Comment le secteur du logement peut-il contribuer à la relance de l’activité économique ?


Je soulignais plus haut que le logement constitue une préoccupation économique majeure, lorsque le secteur de l’immobilier et de la construction censé le produire ne le fait pas suffisamment. Le déficit conséquent peut conduire à une crise du logement. La résorption d’une telle crise peut constituer une aubaine de relance économique. En effet, on peut relancer l’économie par le logement à partir de deux variables principalement. D’abord, à travers la consommation. La fourniture des logements va dynamiser le crédit bancaire et budgétaire. Elle va également augmenter le pouvoir d’achat des ménages dont le loyer constitue la première dépense. Ensuite l’investissement. Qu’il soit public ou privé, l’investissement dans le logement, compte tenu de l’ampleur du déficit, va créer plusieurs emplois et réduire le chômage.
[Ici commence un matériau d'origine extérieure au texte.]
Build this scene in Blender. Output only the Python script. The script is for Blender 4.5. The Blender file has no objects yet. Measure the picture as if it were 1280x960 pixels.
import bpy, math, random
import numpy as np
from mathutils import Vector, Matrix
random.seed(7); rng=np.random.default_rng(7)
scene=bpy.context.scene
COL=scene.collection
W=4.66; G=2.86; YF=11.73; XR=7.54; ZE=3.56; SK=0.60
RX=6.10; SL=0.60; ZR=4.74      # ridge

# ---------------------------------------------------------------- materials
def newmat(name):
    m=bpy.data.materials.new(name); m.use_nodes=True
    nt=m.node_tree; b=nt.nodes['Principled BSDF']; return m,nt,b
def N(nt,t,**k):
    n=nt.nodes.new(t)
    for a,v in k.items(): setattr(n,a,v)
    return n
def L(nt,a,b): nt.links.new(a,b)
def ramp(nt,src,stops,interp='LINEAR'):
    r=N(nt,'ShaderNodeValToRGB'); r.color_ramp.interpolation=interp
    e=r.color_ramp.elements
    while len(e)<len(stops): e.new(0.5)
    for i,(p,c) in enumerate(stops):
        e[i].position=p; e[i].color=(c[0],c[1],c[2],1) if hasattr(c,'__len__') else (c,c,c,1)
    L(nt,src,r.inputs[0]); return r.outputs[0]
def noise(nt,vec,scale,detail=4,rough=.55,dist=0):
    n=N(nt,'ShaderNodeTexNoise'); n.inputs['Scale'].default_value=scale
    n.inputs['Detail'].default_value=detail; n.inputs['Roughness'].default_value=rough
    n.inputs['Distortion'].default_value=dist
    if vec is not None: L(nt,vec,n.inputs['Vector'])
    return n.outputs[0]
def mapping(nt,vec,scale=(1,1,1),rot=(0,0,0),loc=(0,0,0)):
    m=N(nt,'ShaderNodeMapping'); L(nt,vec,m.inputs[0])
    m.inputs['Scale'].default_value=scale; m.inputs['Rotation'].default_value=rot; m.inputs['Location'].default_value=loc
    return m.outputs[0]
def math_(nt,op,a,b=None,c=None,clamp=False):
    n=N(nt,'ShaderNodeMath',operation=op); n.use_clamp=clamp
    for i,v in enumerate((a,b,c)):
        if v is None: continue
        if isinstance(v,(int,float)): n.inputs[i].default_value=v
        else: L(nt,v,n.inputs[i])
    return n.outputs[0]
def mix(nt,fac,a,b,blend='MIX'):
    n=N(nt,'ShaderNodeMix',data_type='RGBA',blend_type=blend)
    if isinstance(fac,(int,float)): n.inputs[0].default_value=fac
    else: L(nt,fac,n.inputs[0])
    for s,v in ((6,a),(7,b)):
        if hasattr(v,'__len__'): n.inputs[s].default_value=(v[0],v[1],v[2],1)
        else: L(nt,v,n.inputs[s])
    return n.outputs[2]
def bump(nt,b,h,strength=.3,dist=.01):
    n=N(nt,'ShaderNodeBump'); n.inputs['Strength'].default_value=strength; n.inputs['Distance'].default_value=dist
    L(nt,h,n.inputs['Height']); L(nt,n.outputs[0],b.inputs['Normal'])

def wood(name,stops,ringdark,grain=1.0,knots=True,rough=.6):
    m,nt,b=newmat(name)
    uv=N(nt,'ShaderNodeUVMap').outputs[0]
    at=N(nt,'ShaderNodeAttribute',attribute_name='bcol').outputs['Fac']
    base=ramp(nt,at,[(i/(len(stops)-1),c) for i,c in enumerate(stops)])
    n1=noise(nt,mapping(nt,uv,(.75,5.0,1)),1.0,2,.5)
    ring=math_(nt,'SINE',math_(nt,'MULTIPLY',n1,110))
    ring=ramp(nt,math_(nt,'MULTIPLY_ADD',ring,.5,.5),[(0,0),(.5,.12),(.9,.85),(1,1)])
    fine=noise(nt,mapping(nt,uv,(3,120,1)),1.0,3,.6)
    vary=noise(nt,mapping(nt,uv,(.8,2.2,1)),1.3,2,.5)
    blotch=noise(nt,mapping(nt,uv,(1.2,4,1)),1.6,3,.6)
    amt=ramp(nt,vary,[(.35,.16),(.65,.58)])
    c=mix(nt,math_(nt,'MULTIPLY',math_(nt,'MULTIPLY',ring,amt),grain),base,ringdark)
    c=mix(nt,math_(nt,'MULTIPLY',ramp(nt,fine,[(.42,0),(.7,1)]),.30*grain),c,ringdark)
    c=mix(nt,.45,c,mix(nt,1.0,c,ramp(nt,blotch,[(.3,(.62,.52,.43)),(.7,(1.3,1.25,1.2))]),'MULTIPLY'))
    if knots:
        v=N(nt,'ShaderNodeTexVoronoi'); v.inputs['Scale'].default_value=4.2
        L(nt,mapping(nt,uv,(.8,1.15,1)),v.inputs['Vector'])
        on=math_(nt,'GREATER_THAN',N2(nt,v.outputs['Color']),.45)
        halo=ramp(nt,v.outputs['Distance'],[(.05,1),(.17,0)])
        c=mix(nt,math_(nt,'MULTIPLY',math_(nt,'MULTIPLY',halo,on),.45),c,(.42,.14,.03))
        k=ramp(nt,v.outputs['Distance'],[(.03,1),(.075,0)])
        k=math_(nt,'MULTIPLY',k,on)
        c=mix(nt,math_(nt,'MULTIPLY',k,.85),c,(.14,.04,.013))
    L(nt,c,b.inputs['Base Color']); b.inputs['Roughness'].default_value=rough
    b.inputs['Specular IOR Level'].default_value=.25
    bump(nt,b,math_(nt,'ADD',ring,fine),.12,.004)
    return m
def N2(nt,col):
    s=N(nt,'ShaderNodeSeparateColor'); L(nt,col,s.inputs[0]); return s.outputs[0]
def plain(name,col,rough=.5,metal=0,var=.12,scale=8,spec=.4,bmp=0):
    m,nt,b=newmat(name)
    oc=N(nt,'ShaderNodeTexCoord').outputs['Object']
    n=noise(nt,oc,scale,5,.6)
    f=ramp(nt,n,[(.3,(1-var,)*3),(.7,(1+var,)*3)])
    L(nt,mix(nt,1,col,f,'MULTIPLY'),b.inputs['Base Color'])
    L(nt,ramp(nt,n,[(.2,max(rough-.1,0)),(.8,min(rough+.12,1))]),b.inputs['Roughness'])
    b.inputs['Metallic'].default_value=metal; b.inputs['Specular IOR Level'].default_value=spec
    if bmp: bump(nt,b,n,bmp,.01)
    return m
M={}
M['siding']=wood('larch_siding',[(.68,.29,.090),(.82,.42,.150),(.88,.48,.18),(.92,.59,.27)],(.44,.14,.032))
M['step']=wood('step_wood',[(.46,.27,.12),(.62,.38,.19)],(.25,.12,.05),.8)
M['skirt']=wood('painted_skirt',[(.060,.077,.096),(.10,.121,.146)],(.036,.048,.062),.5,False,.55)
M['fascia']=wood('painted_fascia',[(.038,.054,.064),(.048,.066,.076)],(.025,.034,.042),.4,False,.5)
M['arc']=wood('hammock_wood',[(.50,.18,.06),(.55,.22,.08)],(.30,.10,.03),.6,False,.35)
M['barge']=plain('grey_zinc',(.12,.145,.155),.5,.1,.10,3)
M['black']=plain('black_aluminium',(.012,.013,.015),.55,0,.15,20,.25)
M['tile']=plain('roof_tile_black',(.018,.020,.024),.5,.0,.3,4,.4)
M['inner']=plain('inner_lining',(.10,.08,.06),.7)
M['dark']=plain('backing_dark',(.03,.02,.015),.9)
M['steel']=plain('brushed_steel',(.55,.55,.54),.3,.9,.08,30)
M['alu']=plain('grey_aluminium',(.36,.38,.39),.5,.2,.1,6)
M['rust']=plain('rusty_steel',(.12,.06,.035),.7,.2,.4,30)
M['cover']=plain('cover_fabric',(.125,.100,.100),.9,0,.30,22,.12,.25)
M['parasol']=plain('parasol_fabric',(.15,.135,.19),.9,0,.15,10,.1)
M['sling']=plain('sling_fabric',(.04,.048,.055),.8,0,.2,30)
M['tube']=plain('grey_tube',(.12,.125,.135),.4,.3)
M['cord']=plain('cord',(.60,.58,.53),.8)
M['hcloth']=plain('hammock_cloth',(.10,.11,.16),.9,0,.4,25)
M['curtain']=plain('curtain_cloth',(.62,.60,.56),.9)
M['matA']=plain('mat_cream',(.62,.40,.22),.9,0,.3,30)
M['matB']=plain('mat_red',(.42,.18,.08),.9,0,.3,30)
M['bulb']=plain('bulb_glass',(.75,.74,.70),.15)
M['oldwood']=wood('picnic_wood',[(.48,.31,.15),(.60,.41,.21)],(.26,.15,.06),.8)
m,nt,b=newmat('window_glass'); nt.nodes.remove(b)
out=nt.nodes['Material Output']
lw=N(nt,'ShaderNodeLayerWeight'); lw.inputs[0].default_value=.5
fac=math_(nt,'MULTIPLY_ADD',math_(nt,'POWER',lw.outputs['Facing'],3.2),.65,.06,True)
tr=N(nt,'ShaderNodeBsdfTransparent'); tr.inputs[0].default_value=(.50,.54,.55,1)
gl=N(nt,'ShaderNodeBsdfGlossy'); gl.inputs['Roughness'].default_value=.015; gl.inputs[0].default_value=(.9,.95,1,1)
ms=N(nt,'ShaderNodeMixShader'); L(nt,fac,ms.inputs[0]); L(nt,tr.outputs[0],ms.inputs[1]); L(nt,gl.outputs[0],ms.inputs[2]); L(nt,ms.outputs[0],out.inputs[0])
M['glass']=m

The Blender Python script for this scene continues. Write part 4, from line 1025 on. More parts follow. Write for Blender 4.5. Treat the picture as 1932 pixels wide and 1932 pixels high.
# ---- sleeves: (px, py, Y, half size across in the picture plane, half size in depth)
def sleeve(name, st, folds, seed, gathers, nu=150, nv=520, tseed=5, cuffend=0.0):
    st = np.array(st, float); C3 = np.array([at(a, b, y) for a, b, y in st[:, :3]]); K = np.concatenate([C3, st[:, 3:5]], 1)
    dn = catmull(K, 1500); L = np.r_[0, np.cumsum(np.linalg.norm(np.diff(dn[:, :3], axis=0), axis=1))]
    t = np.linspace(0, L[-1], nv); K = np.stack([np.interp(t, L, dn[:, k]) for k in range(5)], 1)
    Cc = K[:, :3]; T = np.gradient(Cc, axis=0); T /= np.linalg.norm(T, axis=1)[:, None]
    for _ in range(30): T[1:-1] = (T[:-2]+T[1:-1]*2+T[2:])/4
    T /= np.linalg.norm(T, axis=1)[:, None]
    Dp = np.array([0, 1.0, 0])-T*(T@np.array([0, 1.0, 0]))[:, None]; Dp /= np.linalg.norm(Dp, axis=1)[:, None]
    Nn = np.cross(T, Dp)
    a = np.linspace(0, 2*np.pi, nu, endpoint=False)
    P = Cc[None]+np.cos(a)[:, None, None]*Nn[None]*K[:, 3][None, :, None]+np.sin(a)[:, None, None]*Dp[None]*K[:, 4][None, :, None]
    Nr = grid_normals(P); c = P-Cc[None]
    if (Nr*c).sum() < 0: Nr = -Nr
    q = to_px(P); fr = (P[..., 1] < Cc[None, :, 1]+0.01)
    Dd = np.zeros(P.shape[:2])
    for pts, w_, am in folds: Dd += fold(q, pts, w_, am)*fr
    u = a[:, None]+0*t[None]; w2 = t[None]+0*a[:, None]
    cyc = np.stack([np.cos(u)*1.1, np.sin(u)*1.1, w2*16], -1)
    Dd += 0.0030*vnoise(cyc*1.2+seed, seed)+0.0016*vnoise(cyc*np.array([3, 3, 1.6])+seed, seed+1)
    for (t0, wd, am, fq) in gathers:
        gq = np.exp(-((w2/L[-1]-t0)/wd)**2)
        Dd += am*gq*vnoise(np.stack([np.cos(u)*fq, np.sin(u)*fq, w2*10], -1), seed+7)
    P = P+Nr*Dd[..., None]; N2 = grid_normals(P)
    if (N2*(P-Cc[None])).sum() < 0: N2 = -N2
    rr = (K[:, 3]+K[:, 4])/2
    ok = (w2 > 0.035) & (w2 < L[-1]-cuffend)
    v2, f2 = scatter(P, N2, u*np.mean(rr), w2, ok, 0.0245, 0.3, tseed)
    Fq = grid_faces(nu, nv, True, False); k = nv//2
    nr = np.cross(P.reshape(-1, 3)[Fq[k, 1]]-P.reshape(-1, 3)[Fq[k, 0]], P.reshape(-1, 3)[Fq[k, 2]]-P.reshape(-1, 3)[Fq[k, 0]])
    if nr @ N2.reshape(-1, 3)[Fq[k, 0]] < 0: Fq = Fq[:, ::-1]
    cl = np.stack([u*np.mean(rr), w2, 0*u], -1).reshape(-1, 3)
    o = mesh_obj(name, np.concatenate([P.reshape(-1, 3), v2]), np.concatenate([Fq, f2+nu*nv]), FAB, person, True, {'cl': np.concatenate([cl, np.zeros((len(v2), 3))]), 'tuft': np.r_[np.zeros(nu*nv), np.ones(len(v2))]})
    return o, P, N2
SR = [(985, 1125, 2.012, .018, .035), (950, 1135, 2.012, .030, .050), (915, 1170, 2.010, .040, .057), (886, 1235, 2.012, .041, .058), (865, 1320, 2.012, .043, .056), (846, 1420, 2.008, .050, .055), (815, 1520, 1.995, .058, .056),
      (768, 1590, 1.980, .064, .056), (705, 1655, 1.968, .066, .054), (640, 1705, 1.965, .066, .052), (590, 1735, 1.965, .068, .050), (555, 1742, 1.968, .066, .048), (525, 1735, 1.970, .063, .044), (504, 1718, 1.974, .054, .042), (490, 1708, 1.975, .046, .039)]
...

Il va aussi permettre un développement harmonieux des localités.


Votre mot de la fin ?

 

Permettez-moi de vous exprimer toute ma gratitude pour l’intérêt et la considération que vous portez à ma modeste personne. Mon mot de la fin est un souhait. Un souhait d’espérance. Je formule le vœu que les autorités de la Transition puissent ranimer le rêve dans les consciences individuelle et collective du Gabonais. Cela passe notamment par une démocratisation du développement durable. Les autorités actuelles doivent se servir de leur pouvoir militaire pour construire et imposer un État de droit qui génère des composantes démocratiques favorables au développement économique. Je voudrais enfin insister sur le logement sans lequel le Bantu ne se sent pas digne et, partant, humain. Et sans la dignité, l’homme n’est plus motivé à œuvrer en société. Enfin, le logement est un secteur d’activité important à partir duquel peut se produire une stabilisation macroéconomique. Sans omettre que le logement améliore la santé et l’éducation. Il constitue donc un déterminant robuste du bien-être d’un individu.